In a January interview, Romania's ambassador to the Vatican, Teodor Baconsky, said long-running Catholic-Orthodox disputes in his country had been seen as a “great shortcoming” abroad.

“It's important that this Pope visits Romania, since no other communism-defeating Pole will sit on the throne of St. Peter — a Pole who embodies post-war history and thinks like us,” Baconsky told his country's Ziua daily.

“He knows and admires Orthodoxy, and is one of us in his sensitivity, culture and outlook. We need his presence to show our Orthodox Church is self-governing and doesn't receive orders from any other — that Orthodoxy isn't a handicap barring the way to the European Union.”

That kind of realization should provide fertile ground for wise Church leaders to work on, in appeasing the legitimate fears and anxieties which persist on both sides.

Hope on the Horizon

Not all signs are bleak anyway.

In December, Russia's Orthodox, Jewish, Muslim and Buddhist leaders set up a Permanent Interfaith Council, and said they planned to invite Catholics too.

Meanwhile, President Boris Yeltsin is expected to meet Catholic leaders when he pays a millennium visit to Bethlehem next December. This month, an international Orthodox council met in Switzerland to prepare an Inter-Orthodox Synod, which could go some way toward bridging the divide with other denominations.

In a poll of 5,000 Russians last November by the Center for International Social Surveys, half revealed they knew virtually nothing about the Catholic Church and opposed talk of Christian reunification.

But just as many wanted closer ties and saw many possibilities for Catholic-Orthodox cooperation. Those who knew something about the Pope were sympathetic and often enthusiastic. Most sensed prejudices and stereotypes would break down as contacts increased.

That's the kind of common-sense tolerance which was evident at Sheremetiev airport, when Russian officials guided St. Thérèse's relics through customs in time for the morning mass at St. Ludvik's.

After Moscow and St. Petersburg, the reliquary will travel to Catholic parishes in 19 Russian towns, from Smolensk, Pskov and Novgorod, to Omsk, Irkutsk and Vladivistok, before being transported to the United States for its 11th national tour.

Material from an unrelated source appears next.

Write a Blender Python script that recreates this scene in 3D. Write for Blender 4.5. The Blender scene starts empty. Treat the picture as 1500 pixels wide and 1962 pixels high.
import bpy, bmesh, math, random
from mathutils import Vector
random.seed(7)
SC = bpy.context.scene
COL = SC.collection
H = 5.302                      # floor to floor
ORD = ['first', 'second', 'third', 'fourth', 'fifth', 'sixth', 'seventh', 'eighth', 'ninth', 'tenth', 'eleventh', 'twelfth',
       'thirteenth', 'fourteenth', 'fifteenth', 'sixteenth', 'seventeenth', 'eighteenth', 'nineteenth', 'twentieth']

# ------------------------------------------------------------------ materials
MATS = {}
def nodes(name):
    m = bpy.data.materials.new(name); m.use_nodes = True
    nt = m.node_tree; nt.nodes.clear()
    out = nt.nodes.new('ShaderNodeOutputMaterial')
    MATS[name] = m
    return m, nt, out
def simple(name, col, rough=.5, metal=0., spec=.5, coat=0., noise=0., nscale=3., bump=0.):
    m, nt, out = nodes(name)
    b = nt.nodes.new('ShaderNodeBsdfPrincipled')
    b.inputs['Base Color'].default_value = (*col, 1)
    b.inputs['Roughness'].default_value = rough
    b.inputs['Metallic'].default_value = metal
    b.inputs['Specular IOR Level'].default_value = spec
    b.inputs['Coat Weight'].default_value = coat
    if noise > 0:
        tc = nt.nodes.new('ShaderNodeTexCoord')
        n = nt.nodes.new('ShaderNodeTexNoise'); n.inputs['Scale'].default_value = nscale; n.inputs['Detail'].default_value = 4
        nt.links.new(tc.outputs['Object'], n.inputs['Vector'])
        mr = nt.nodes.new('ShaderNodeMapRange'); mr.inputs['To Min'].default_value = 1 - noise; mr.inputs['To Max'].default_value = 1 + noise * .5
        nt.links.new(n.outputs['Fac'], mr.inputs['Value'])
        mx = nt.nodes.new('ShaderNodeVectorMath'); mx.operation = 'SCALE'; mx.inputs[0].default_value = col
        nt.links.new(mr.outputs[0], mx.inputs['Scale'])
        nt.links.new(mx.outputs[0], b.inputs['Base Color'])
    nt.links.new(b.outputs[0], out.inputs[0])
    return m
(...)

Besides being a patron of France, St. Thérèse (1873-97) is a co-patron of Christian missions. But that means missions of mercy and love, not missions of rivalry and rejection.

“Today's young generation finds itself at a crossroads, and is trying to find its own way in life among so many temptations,” Archbishop Kondrusiewicz told Catholics in his pastoral letter.

“In these conditions, we need St. Thérèse to shine for us like a polestar.”

Jonathan Luxmoore writes from Warsaw, Poland.